DATASET EXTRACT =
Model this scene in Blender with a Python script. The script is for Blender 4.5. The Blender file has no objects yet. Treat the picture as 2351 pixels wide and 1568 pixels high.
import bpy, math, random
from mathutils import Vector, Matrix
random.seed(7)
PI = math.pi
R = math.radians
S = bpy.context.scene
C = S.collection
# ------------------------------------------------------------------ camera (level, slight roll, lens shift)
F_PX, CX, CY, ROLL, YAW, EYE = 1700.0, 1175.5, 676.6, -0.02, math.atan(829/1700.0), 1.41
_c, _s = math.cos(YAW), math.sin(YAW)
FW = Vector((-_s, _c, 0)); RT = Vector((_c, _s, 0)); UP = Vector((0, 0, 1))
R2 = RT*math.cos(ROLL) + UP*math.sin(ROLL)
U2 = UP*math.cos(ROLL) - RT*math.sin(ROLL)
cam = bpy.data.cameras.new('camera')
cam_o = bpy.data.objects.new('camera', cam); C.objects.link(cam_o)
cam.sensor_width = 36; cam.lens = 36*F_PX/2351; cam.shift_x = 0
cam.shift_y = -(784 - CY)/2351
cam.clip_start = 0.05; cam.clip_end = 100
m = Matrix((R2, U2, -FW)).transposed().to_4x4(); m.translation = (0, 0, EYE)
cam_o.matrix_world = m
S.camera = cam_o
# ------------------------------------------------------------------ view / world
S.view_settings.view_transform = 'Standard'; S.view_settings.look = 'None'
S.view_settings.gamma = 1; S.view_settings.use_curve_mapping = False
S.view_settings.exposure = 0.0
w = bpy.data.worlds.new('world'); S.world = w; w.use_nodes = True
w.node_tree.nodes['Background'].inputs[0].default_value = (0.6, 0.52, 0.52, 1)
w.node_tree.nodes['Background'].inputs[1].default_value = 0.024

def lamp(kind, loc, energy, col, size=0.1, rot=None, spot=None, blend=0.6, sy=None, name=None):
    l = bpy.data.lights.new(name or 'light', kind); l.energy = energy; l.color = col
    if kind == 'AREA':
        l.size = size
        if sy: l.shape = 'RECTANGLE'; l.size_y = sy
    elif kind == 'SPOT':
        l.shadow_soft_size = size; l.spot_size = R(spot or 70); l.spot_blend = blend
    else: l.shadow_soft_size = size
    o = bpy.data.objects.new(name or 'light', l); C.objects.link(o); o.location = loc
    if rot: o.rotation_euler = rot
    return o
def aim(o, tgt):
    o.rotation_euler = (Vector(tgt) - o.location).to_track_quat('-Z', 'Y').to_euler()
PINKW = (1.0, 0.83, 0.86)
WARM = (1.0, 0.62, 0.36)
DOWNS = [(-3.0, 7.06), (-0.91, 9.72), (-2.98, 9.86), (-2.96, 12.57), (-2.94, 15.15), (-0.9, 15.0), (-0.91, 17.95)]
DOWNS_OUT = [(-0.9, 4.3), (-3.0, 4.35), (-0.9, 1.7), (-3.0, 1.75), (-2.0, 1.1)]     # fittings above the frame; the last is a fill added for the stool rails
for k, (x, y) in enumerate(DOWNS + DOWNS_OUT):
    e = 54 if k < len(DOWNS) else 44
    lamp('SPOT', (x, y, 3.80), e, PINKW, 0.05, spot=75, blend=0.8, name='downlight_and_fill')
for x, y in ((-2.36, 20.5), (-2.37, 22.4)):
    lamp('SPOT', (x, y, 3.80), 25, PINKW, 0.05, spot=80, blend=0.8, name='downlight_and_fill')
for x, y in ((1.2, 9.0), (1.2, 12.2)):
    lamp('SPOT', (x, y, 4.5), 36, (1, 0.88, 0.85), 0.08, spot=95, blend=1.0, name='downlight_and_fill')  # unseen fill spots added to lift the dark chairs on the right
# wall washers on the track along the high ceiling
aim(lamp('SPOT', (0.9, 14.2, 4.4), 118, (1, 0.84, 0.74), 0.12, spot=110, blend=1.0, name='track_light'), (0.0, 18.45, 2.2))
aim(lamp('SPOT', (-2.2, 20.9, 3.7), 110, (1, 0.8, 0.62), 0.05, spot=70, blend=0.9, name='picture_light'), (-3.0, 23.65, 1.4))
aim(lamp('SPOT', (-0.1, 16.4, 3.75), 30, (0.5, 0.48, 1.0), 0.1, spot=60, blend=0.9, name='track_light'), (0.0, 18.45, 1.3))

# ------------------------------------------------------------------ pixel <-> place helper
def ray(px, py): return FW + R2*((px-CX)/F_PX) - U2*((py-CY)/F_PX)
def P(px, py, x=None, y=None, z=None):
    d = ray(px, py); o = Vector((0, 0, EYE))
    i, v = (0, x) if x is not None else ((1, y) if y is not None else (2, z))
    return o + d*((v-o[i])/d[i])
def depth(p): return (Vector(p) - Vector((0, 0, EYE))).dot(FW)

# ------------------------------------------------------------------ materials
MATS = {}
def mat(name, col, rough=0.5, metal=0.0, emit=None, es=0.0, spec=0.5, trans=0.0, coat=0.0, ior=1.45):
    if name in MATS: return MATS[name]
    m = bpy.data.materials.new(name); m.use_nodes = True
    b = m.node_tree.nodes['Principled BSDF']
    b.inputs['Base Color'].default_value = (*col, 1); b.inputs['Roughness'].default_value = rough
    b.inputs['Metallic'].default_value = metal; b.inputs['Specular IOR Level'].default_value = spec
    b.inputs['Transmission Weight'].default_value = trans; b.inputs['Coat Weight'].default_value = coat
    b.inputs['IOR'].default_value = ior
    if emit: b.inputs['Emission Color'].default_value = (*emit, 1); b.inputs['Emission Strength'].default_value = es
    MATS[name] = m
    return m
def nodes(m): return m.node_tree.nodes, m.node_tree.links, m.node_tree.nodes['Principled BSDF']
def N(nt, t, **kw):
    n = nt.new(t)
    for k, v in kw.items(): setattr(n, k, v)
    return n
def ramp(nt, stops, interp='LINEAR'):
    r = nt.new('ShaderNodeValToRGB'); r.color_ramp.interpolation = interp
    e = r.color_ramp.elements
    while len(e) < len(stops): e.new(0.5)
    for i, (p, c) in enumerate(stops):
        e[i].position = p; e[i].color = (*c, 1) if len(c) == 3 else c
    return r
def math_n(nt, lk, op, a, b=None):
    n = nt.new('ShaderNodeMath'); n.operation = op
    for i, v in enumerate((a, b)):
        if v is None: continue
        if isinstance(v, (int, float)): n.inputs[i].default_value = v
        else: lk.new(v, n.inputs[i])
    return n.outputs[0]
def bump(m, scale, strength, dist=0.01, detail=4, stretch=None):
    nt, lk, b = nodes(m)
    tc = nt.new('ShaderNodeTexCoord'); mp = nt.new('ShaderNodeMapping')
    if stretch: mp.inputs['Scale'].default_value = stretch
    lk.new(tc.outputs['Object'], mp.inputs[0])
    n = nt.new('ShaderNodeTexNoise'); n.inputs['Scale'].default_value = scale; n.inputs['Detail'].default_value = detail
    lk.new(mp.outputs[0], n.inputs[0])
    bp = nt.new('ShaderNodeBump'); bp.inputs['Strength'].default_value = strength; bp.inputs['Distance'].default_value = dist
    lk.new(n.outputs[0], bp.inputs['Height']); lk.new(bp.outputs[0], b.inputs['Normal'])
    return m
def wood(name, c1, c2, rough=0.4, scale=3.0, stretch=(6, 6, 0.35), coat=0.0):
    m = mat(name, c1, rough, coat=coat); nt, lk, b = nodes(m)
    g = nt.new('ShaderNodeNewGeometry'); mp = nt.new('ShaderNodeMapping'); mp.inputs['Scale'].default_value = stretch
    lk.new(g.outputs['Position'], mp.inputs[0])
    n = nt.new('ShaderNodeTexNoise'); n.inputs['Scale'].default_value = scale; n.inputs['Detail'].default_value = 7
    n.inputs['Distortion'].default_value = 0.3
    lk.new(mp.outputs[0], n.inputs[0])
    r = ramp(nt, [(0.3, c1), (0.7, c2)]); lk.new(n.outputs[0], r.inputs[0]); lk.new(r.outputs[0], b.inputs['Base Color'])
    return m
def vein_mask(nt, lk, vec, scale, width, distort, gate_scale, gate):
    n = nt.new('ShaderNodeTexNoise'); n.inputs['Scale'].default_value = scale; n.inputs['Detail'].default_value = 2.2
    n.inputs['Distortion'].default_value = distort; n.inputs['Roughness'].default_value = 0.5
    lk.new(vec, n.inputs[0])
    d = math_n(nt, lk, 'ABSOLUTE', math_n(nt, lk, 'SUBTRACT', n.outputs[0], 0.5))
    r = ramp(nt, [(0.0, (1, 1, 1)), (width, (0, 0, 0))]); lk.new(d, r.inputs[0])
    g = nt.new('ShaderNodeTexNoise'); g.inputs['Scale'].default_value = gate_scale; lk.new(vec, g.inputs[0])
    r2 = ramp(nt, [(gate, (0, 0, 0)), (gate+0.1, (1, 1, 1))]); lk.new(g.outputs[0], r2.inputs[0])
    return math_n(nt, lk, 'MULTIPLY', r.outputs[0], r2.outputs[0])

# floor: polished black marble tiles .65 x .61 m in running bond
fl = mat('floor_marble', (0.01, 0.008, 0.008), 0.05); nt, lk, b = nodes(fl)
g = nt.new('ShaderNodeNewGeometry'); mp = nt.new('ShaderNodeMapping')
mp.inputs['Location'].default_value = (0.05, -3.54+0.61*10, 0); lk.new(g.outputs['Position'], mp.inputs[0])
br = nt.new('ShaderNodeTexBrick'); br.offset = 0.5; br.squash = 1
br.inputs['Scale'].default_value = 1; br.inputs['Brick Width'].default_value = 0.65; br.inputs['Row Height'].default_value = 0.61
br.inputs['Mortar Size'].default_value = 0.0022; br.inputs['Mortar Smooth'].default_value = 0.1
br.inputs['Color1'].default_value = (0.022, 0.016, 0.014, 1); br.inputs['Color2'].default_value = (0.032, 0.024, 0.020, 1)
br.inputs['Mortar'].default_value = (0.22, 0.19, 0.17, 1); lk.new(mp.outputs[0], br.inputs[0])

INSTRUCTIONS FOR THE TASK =
Starting at the top of the data above, repeat every line exactly until the line containing "w.node_tree.nodes['Background'].inputs[1].default_value = 0.024" has been given, then stop.

FINISHED TASK =
Model this scene in Blender with a Python script. The script is for Blender 4.5. The Blender file has no objects yet. Treat the picture as 2351 pixels wide and 1568 pixels high.
import bpy, math, random
from mathutils import Vector, Matrix
random.seed(7)
PI = math.pi
R = math.radians
S = bpy.context.scene
C = S.collection
# ------------------------------------------------------------------ camera (level, slight roll, lens shift)
F_PX, CX, CY, ROLL, YAW, EYE = 1700.0, 1175.5, 676.6, -0.02, math.atan(829/1700.0), 1.41
_c, _s = math.cos(YAW), math.sin(YAW)
FW = Vector((-_s, _c, 0)); RT = Vector((_c, _s, 0)); UP = Vector((0, 0, 1))
R2 = RT*math.cos(ROLL) + UP*math.sin(ROLL)
U2 = UP*math.cos(ROLL) - RT*math.sin(ROLL)
cam = bpy.data.cameras.new('camera')
cam_o = bpy.data.objects.new('camera', cam); C.objects.link(cam_o)
cam.sensor_width = 36; cam.lens = 36*F_PX/2351; cam.shift_x = 0
cam.shift_y = -(784 - CY)/2351
cam.clip_start = 0.05; cam.clip_end = 100
m = Matrix((R2, U2, -FW)).transposed().to_4x4(); m.translation = (0, 0, EYE)
cam_o.matrix_world = m
S.camera = cam_o
# ------------------------------------------------------------------ view / world
S.view_settings.view_transform = 'Standard'; S.view_settings.look = 'None'
S.view_settings.gamma = 1; S.view_settings.use_curve_mapping = False
S.view_settings.exposure = 0.0
w = bpy.data.worlds.new('world'); S.world = w; w.use_nodes = True
w.node_tree.nodes['Background'].inputs[0].default_value = (0.6, 0.52, 0.52, 1)
w.node_tree.nodes['Background'].inputs[1].default_value = 0.024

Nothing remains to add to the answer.